• DATA SECTION:
• • • • •

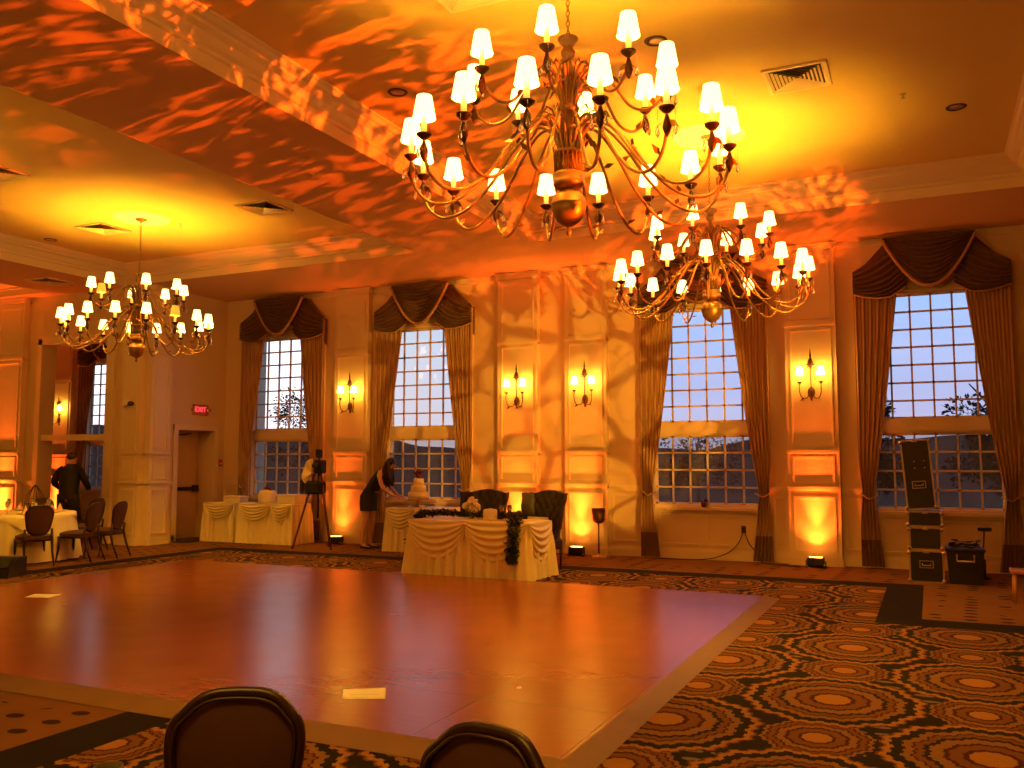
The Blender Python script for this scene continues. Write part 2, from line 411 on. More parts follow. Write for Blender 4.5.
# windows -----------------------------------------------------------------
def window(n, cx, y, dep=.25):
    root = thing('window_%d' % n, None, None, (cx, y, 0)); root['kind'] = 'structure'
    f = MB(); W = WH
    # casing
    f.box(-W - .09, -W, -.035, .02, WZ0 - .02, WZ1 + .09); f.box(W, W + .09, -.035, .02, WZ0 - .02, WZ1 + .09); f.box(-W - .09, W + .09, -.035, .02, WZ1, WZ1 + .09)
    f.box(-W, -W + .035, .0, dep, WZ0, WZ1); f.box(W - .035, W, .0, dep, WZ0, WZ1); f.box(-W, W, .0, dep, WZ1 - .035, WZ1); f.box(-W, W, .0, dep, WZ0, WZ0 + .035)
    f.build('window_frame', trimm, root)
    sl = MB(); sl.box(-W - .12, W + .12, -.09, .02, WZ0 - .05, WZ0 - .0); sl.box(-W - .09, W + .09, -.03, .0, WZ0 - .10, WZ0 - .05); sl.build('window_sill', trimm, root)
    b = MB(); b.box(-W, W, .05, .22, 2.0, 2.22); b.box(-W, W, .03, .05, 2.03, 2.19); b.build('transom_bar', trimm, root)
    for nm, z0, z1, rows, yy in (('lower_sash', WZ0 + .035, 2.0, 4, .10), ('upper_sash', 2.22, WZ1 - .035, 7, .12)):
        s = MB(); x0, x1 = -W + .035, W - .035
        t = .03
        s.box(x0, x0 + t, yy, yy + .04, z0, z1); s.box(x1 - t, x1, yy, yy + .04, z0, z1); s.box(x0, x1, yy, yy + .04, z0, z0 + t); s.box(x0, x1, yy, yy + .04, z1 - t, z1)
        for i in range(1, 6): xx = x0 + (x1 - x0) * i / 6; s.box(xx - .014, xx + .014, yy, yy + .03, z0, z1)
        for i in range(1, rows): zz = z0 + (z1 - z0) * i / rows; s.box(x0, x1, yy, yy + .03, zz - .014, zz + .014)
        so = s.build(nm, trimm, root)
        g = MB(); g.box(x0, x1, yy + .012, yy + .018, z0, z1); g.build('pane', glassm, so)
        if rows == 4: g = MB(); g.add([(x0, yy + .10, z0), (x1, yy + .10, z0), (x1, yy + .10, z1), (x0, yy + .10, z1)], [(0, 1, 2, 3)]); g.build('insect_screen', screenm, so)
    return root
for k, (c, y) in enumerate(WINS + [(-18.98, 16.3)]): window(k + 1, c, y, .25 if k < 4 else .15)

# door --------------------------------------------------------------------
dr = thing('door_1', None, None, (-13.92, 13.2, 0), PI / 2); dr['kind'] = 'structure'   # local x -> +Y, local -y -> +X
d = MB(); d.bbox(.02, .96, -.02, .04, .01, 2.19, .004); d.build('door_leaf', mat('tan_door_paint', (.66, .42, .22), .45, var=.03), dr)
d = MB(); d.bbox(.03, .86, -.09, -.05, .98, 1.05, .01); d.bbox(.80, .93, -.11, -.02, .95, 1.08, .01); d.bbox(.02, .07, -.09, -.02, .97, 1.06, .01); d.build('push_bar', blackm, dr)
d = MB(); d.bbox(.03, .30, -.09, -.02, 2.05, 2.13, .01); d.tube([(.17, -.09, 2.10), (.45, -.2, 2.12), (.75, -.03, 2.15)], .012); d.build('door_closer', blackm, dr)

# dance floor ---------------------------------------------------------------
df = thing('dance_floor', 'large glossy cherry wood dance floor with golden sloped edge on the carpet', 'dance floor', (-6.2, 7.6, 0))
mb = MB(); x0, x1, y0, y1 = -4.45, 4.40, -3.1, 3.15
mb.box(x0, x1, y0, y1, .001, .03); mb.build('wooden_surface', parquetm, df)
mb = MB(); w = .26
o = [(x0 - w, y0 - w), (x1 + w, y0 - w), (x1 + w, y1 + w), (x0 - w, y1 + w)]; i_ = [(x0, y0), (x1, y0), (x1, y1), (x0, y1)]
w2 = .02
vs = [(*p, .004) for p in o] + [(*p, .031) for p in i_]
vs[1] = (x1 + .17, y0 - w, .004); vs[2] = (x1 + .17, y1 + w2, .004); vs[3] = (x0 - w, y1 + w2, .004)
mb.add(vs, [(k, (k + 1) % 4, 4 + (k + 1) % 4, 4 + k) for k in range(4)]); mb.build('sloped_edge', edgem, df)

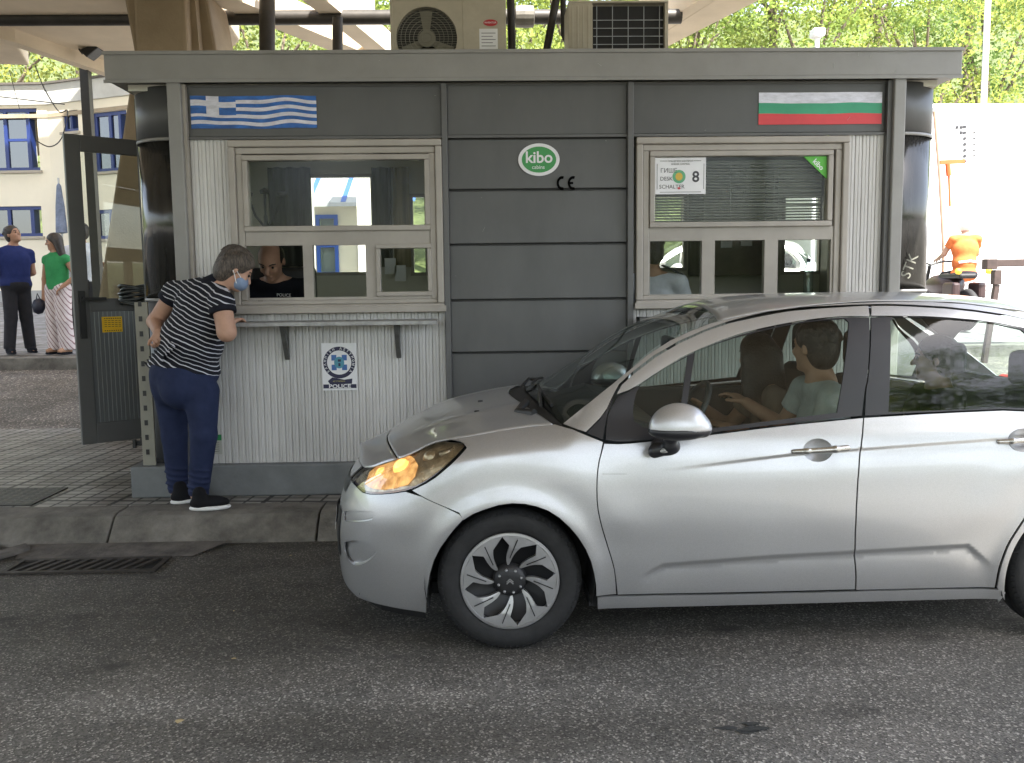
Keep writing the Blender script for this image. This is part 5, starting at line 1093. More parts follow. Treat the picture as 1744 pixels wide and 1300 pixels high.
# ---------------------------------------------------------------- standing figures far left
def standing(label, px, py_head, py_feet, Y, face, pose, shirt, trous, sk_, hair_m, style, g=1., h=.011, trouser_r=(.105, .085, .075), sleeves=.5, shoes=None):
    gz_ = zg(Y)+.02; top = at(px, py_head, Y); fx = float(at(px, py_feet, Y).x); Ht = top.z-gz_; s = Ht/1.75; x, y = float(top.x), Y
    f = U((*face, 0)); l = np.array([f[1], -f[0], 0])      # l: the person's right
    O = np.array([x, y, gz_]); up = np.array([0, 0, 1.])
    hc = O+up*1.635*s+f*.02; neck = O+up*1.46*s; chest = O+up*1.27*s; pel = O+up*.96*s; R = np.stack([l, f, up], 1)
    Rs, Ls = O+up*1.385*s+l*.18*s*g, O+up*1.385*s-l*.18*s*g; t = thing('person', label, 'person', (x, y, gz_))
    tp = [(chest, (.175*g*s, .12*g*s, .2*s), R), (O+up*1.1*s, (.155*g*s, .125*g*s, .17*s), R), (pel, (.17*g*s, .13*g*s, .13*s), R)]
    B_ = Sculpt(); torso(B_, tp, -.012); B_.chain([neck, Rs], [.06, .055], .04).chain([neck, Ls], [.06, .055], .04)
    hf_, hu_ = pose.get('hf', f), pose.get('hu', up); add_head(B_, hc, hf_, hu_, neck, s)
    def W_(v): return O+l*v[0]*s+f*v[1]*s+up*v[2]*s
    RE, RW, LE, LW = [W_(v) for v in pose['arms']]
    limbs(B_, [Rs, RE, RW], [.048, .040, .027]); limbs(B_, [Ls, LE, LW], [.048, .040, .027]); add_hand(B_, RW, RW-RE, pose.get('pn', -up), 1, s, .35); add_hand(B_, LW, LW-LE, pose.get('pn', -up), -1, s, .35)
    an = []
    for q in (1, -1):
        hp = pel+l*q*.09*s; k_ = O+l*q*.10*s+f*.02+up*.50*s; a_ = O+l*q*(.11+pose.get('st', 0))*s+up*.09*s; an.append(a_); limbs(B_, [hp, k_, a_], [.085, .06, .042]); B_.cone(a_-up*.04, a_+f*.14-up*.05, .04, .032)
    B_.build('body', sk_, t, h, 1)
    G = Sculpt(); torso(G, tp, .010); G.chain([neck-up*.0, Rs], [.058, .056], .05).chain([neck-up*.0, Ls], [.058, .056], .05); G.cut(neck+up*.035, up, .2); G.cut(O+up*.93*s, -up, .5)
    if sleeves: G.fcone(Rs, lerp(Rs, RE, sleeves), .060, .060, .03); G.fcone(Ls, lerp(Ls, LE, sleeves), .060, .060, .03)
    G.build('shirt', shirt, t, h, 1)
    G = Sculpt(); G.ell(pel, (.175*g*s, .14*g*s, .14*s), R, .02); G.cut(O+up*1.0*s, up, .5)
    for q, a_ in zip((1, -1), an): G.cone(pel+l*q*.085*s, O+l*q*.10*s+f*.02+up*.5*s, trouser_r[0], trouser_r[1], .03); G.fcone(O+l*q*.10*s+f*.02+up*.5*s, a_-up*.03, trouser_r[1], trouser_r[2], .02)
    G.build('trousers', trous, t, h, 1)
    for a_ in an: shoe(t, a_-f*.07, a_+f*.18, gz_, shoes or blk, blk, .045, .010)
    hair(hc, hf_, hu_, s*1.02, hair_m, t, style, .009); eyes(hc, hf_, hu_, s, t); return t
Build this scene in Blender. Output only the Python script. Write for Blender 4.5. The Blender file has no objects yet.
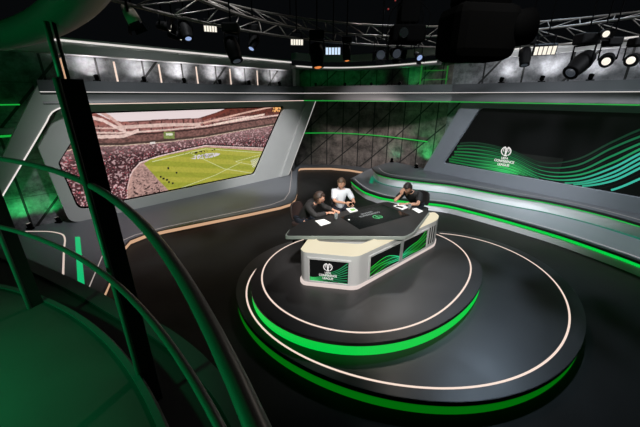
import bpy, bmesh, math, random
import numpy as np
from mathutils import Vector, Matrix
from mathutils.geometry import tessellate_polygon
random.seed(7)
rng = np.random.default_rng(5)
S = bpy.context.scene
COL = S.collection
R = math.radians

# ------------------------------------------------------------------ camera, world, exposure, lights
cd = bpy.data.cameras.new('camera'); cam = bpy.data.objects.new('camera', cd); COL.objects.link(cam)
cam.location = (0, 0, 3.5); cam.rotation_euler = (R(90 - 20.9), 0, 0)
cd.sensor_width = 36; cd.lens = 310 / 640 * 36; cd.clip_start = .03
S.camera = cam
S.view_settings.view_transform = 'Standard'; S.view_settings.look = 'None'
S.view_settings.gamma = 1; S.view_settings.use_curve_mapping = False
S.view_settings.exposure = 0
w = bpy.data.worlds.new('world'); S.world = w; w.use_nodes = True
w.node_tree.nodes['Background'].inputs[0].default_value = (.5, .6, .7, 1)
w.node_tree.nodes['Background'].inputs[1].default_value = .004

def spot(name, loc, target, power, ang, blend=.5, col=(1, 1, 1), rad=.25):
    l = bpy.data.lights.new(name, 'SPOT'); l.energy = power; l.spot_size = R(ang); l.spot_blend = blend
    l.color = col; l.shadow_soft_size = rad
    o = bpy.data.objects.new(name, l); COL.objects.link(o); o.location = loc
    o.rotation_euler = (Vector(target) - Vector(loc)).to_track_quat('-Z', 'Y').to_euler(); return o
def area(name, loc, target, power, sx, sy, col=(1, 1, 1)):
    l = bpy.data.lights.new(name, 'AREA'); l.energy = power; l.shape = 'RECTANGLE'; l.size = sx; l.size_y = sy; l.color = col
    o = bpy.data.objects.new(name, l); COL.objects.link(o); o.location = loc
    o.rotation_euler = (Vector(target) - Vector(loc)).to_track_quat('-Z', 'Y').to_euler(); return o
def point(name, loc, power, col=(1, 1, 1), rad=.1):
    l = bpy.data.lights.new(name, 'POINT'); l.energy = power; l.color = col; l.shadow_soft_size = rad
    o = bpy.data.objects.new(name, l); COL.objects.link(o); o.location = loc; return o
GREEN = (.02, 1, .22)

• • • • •

• WRITTEN PROBLEM: Leaving out all pictures, set down exactly the lines of the material above, from the line with "Build this scene" to the line with "w.node_tree.nodes['Background'].inputs[1].default_value = .004" inclusive, and no others.

• REPLY:
Build this scene in Blender. Output only the Python script. Write for Blender 4.5. The Blender file has no objects yet.
import bpy, bmesh, math, random
import numpy as np
from mathutils import Vector, Matrix
from mathutils.geometry import tessellate_polygon
random.seed(7)
rng = np.random.default_rng(5)
S = bpy.context.scene
COL = S.collection
R = math.radians

# ------------------------------------------------------------------ camera, world, exposure, lights
cd = bpy.data.cameras.new('camera'); cam = bpy.data.objects.new('camera', cd); COL.objects.link(cam)
cam.location = (0, 0, 3.5); cam.rotation_euler = (R(90 - 20.9), 0, 0)
cd.sensor_width = 36; cd.lens = 310 / 640 * 36; cd.clip_start = .03
S.camera = cam
S.view_settings.view_transform = 'Standard'; S.view_settings.look = 'None'
S.view_settings.gamma = 1; S.view_settings.use_curve_mapping = False
S.view_settings.exposure = 0
w = bpy.data.worlds.new('world'); S.world = w; w.use_nodes = True
w.node_tree.nodes['Background'].inputs[0].default_value = (.5, .6, .7, 1)
w.node_tree.nodes['Background'].inputs[1].default_value = .004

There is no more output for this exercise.